There are believers who don’t take what the Bible says seriously enough. There are others who read it legalistically and punitively, much to the point that they read it as if it’s a bossy God who speaks through its words. This couldn’t be further from the truth.
Even though there is plethora of people who espouse Christian faith or live by ‘Christian values’ relatively few take their faith so seriously that they intently read their Bibles on a weekly or daily basis. It’s these who read as if God is real, who speaks through the Bible’s pages, that may misread what the Bible says, reading it onerously, and this will largely be due to the Christian church-world interpretation — which is bigger than a denomination or country; it’s a sign of an age, one that is rapidly being challenged and is ultimately being rejected.
Far too often are all Bible verses taken so literally that the Christian can feel inwardly condemned for not measuring up to God — because they feel incapable of obeying it to the letter. If it weren’t for Jesus, nobody would measure up! But because of Jesus, when we accept him and agree to follow him, we are IN him, and the Father views us, relationally at least, as if we ARE him.
Far too often are Christians beaten over the head by a Bible interpretation that simply has no grace about it. Whether by direct or indirect teaching, or their own lack of Christian identity, or the wiles of Satan as he confuses the believer by having them fixate on thoughts of inherent unworthiness, Christians will make of the Bible a ruthless taskmaster who must be obeyed pronto!

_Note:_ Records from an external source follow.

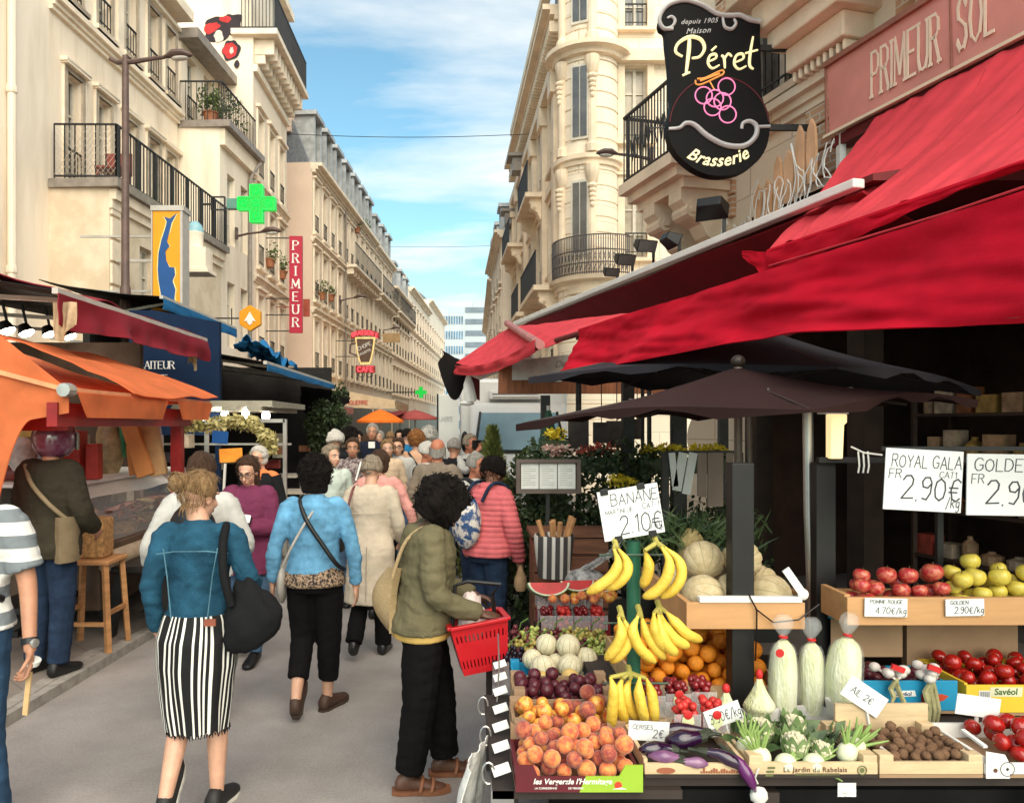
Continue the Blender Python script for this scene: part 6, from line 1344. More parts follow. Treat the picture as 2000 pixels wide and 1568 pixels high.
 def top(s,name,m,hem=.93,ztop=1.435,grow=.024,sleeve=1.,r=(.066,.056,.046),hemw=.0,wrinkle=.006,collar=True,arms=True,seed=0,parts='LR'):
  mb=MB();s.torso(mb,hem,ztop,grow,hemw)
  if arms:
   for k in parts:
    a,b,c=s.D['sh'+k],s.D['el'+k],s.D['wr'+k];inn=a.lerp(V((0,a.y,a.z)),.35)
    if sleeve>=.9:s.limb(mb,[a,b,a.lerp(b,0)*0+b.lerp(c,sleeve*.98)],[r[0],r[1],r[2]])
    else:e=a.lerp(b,sleeve*2)if sleeve<.5 else b.lerp(c,sleeve*2-1);s.limb(mb,[a,b,e]if sleeve>=.5 else[a,e],[r[0],r[1],r[1]*.92]if sleeve>=.5 else[r[0],r[1]+.004])
    mb.ell(a.lerp(inn,.4),(r[0]*1.15,r[0]*1.05,r[0]*1.0),12,8)
  if collar:c=s.D['neck'];mb.lathe([(.078,-.05),(.074,-.01),(.068,.022),(.056,.026)],c,16)
  def fn(q):return wrinkle*(.8*noise.noise(V((q.x*6+seed,q.y*6,q.z*11)))+.55*noise.noise(V((q.x*12+q.z*16,q.y*12,q.z*24-q.x*9+seed)))+.2*noise.noise(q*40)-.40*max(0,.10-abs(noise.noise(V((q.x*5+q.z*8+seed,q.y*5,q.z*6-q.x*7)))))/.10)
  return s.out(name,union(mb,s.vox,3,fn),m)
 def trousers(s,m,hem=1.,r=(.098,.072,.060),waist=.98,wrinkle=.005,name='trousers',seed=3):
  mb=MB();s.torso(mb,.82,waist,.012)
  for k in 'LR':
   a=s.D['kn'+k].lerp(s.D['an'+k],hem);s.limb(mb,[s.D['hip'+k]+V((0,0,.02)),s.D['hip'+k]*.55+s.D['kn'+k]*.45,'kn'+k,a],[r[0],(r[0]+r[1])/2+.006,r[1],r[2]])
  def fn(p):return wrinkle*(noise.noise(V((p.x*12,p.y*12,p.z*26+seed)))+.5*noise.noise(V((p.x*30,p.y*30,p.z*9))))
  return s.out(name,union(mb,s.vox,3,fn),m)
 def shoes(s,m,sole=None,grow=.007):
  for i,k in enumerate('LR'):
   mb=MB();s.foot(mb,k,*s.feet[i],grow=grow);o=s.out('shoe',mb,m)
   if sole:
    a=s.D['an'+k];M=rotz(s.feet[i][1])@Matrix.Rotation(-s.feet[i][0],3,'X');mb=MB()
    pr=[(.02,-.085),(.042,-.05),(.042,.03),(.053,.11),(.048,.17),(.025,.215),(-.025,.215),(-.048,.17),(-.053,.11),(-.042,.03),(-.042,-.05),(-.02,-.085)]
    mb.prism(pr,a+M@V((0,0,-.094)),M@V((1,0,0)),M@V((0,1,0)),M@V((0,0,.026)));s.out('sole',mb,sole,30,parent=None)
 def hair(s,m,style='short',vol=.012,length=.0,seed=1,name='hair',mask=(.50,.15),wave=.0):
  mb=MB();nu,nv=30,22;rings=[]
  for i in range(nv+1):
   th=math.pi*(i+.02)/(nv+.04);ring=[]
   for j in range(nu):
    ph=2*math.pi*j/nu;d=V((math.sin(th)*math.cos(ph),math.sin(th)*math.sin(ph),math.cos(th)))
    ax=V((.076,.096,.090));base=V((d.x*ax.x,d.y*ax.y-.012,d.z*ax.z+.028))
    f=(d.y-mask[0]+max(0,d.z-.35)*-1.1)/mask[1];g=(-d.z-(.55 if style!='short' else .42)+max(0,-d.y)*.25)/.15
    cut=min(1,max(0,max(f,g if not length else f)))
    nz=noise.noise(d*2.6+V((seed,0,0)))*.5+noise.noise(d*6+V((0,seed,0)))*.35
    v_=vol*(1+.9*nz)*(1 if style=='curly' else min(1,max(.12,(.5-cut)*4 if cut else 1)))+(.02*abs(noise.noise(d*11+V((seed,0,3))))if style=='curly' else 0)
    p=base+d*v_ if cut<.5 else base*.8
    if length and cut<.5 and d.z<.0 and d.y<.42:
     t=min(1,-d.z*1.15);k=1-t*.25;p=V((base.x/max(.35,math.sqrt(1-d.z*d.z*.8))*(.9)+d.x*v_,(base.y)/max(.35,math.sqrt(1-d.z*d.z*.8))*.8-.012+min(0,d.y)*v_,.028-length*t-wave*abs(nz)*t))
    ring.append(s.headpts(p))
   rings.append(ring)
  mb.loft(rings)
  if style=='curly':
   q=random.Random(seed)
   for _ in range(460):
    d=V((q.gauss(0,1),q.gauss(0,1),q.gauss(.25,1))).normalized()
    if d.y-.55-max(0,d.z-.3)>0 or(d.z<-.75):continue
    c=V((d.x*.074,d.y*.094-.012,d.z*.088+.028))+d*vol*q.uniform(.7,1.25);a=d.orthogonal().normalized();b=d.cross(a);r=q.uniform(.006,.016);ph=q.uniform(0,6)
    mb.tube([s.headpts(c+a*r*math.cos(ph+t)+b*r*math.sin(ph+t)+d*(t-2)*.006)for t in[k*.8 for k in range(8)]],.0027,3)
  elif s.vox<.012:
   q=random.Random(seed)
   for _ in range(300):
    d=V((q.gauss(0,1),q.gauss(-.6,1),q.gauss(.1,1))).normalized()
    if d.y>.35:continue
    c=V((d.x*.076,d.y*.096-.012,d.z*.09+.028))+d*vol*1.0;dn=(V((0,0,-1))-d*-d.z).normalized()*q.uniform(.03,.07)
    mb.tube([s.headpts(c),s.headpts(c+dn*.5+d*.008),s.headpts(c+dn+d*q.uniform(-.004,.01))],[.0016,.0016,.0006],3)
  return s.out(name,mb,m,80)
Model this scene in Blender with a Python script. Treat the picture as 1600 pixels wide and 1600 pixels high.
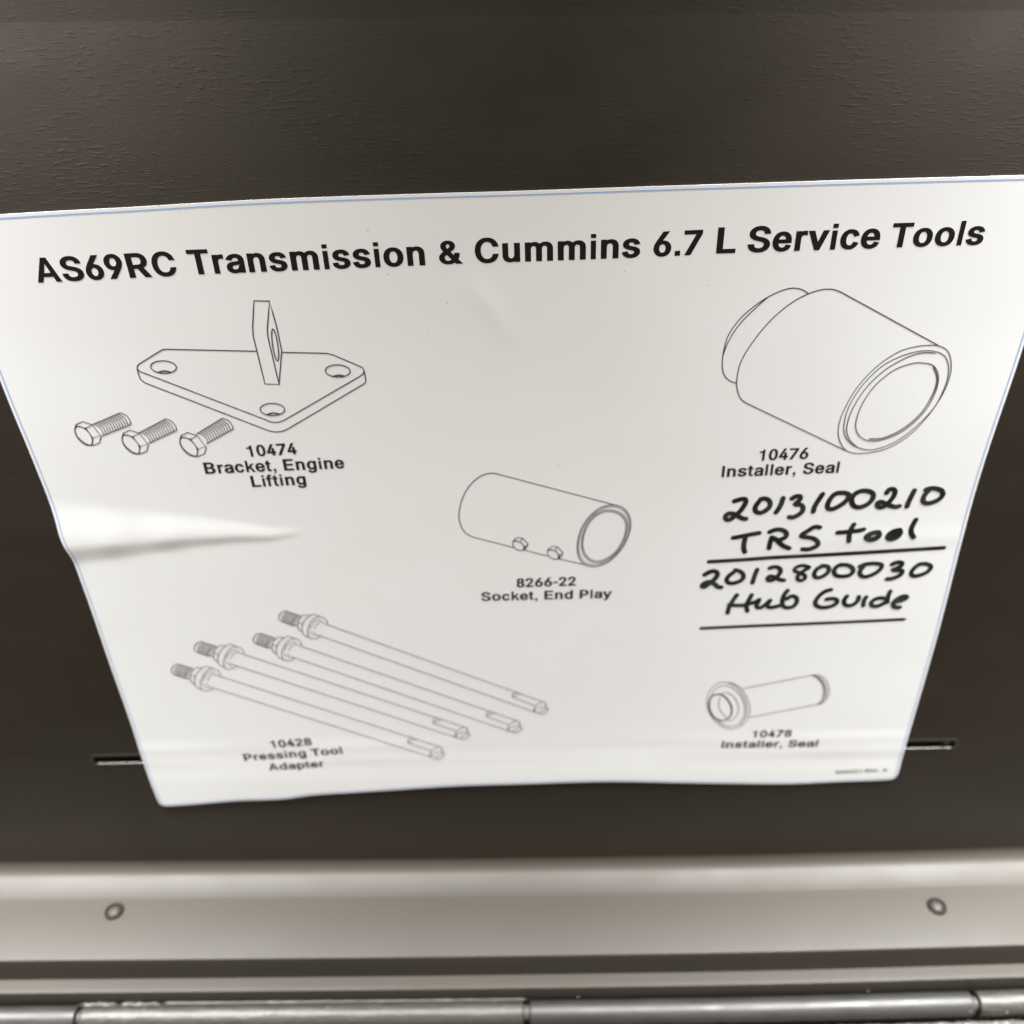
import bpy, bmesh, math, random
from mathutils import Vector, Matrix, noise
from mathutils.geometry import delaunay_2d_cdt
random.seed(7)
for o in list(bpy.data.objects): bpy.data.objects.remove(o)
SC = bpy.context.scene
COL = SC.collection

# ------------------------------------------------------------------ camera
# Place: the inside of a steel case lid. X runs along the hinge, Z up the lid,
# -Y out of the lid towards the viewer (D = -Y below is the distance in front of the panel).
F = 1400.0                                   # focal length in pixels of a 1600 pixel frame
ROT = ((0.9998310012, 0.0163861662, -0.0083344168),
       (-0.0092563632, 0.8404061903, 0.5418779891),
       (0.0158835985, -0.5417092660, 0.8404158390))
CX, CZ, CD = -0.00596747, 0.25292574, 0.22764799
cam_d = bpy.data.cameras.new('camera'); cam = bpy.data.objects.new('camera', cam_d); COL.objects.link(cam)
SC.camera = cam
cam_d.sensor_width = 36.0; cam_d.lens = 36.0 * F / 1600.0; cam_d.clip_start = 0.01; cam_d.clip_end = 50
m = Matrix((ROT[0], tuple(-v for v in ROT[2]), ROT[1])).to_4x4()
m.translation = Vector((CX, -CD, CZ)); cam.matrix_world = m
cam_d.dof.use_dof = True; cam_d.dof.focus_distance = 0.222; cam_d.dof.aperture_fstop = 10.8
cam_d.dof.aperture_blades = 0
SC.render.resolution_x = 1024; SC.render.resolution_y = 1024

# ------------------------------------------------------------------ light of the room: ceiling lamps, plus added side lamps
world = bpy.data.worlds.new('World'); SC.world = world; world.use_nodes = True
bg = world.node_tree.nodes['Background']; bg.inputs[0].default_value = (1.0, 0.93, 0.86, 1); bg.inputs[1].default_value = 1.0
# the room: dim floor, lighter walls and ceiling
_n = world.node_tree.nodes; _l = world.node_tree.links
_t = _n.new('ShaderNodeTexCoord'); _s = _n.new('ShaderNodeSeparateXYZ'); _r = _n.new('ShaderNodeValToRGB'); _m = _n.new('ShaderNodeMapRange')
_l.new(_t.outputs['Generated'], _s.inputs[0]); _m.inputs[1].default_value = -1.0; _m.inputs[2].default_value = 1.0
_l.new(_s.outputs[2], _m.inputs[0]); _l.new(_m.outputs[0], _r.inputs[0]); _l.new(_r.outputs[0], bg.inputs[0])
_r.color_ramp.elements[0].position = 0.12; _r.color_ramp.elements[0].color = (0.012, 0.011, 0.010, 1)
_r.color_ramp.elements[1].position = 0.56; _r.color_ramp.elements[1].color = (0.23, 0.207, 0.18, 1)
_e = _r.color_ramp.elements.new(0.38); _e.color = (0.06, 0.056, 0.05, 1)
def lamp(name, loc, aim, sx, sy, power, color, spread=180):
    d = bpy.data.lights.new(name, 'AREA'); d.shape = 'RECTANGLE'; d.size = sx; d.size_y = sy
    d.energy = power; d.spread = math.radians(spread); d.color = color
    o = bpy.data.objects.new(name, d); COL.objects.link(o); o.location = loc
    o.rotation_euler = (Vector(aim) - Vector(loc)).to_track_quat('-Z', 'Y').to_euler()
    return o
lamp('ceiling_lamp', (-0.42, -0.118, 1.10), (-0.325, 0.0, 0.24), 0.20, 0.12, 5.3, (1.0, 0.99, 0.97), 37)
lamp('ceiling_lamp', (0.44, -0.118, 1.10), (0.325, 0.0, 0.24), 0.24, 0.12, 6.1, (1.0, 0.99, 0.97), 37)
# two soft unseen lights, added to brighten the panel's left and right sheen
lamp('added_side_lamp', (-1.25, -2.1, 0.42), (-0.1, 0, 0.15), 0.9, 0.9, 23.0, (1.0, 0.88, 0.75))
lamp('added_side_lamp', (1.45, -2.1, 0.42), (0.1, 0, 0.15), 0.9, 0.9, 22.0, (1.0, 0.88, 0.75))
SC.view_settings.view_transform = 'Standard'; SC.view_settings.look = 'None'
SC.view_settings.exposure = 0.0; SC.view_settings.gamma = 1.0
SC.render.engine = 'CYCLES'

# ------------------------------------------------------------------ from a photograph point to the place
def ray(px, py):
    v = ((px - 800) / F, -(py - 800) / F, -1.0)
    return [sum(ROT[i][k] * v[k] for k in range(3)) for i in range(3)]     # (X, Z, D)
def on_panel(px, py, d=0.0):                  # -> (X, Z) on the sheet that stands d in front of the panel
    r = ray(px, py); t = (d - CD) / r[2]
    return (CX + r[0] * t, CZ + r[1] * t)
def on_level(px, py, z):                      # -> (X, D) on the level surface at height z
    r = ray(px, py); t = (z - CZ) / r[1]
    return (CX + r[0] * t, CD + r[2] * t)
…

The Bible must always be read through the lens of grace — acknowledging upfront that we are very fallible masterpieces in the making, even as we’re all made perfectly in the infallible image of God.
Very many passages in the Bible are written (as inspired text) to inspire us to action, some of which is repentance. But if we read the words of the Bible devoid of spiritual revelation — which is what God is actually saying to US in OUR circumstances — we may well do harm not good.
Much of this harm can be done to ourselves, or to others if we’re using the Bible wrong, and sometimes these actions actually enable others’ abusive bad behaviour, which can never be what God wants.
As we read our Bibles, we must take care to interpret it discerning the grace of God as it leads us to wise action. The last thing that God wants us doing is acting on the words of the Bible devoid of the Spirit.
This means we must be very careful who we let speak Bible words into our life.
Leaders must be watched who teach and apply the Bible literally, particularly when it is one Bible version preferred to the exclusion of the others, especially when they expound verses like blanket rules in the lives of those they teach. And poignantly when they insist ‘the Word’ be obeyed to the letter without attention to nuance. They make no room for context, discernment and wisdom — and they leave no room for grace and the work of the Holy Spirit.
When a one-size-fits-all approach for the whole Bible is taught the role of the Holy Spirit is usurped, and disciples become constantly fearful of getting faith wrong, and lose the ability to discern the will and work of God in their own lives.
Bible reading is meant to be a wrestle, not a knockout.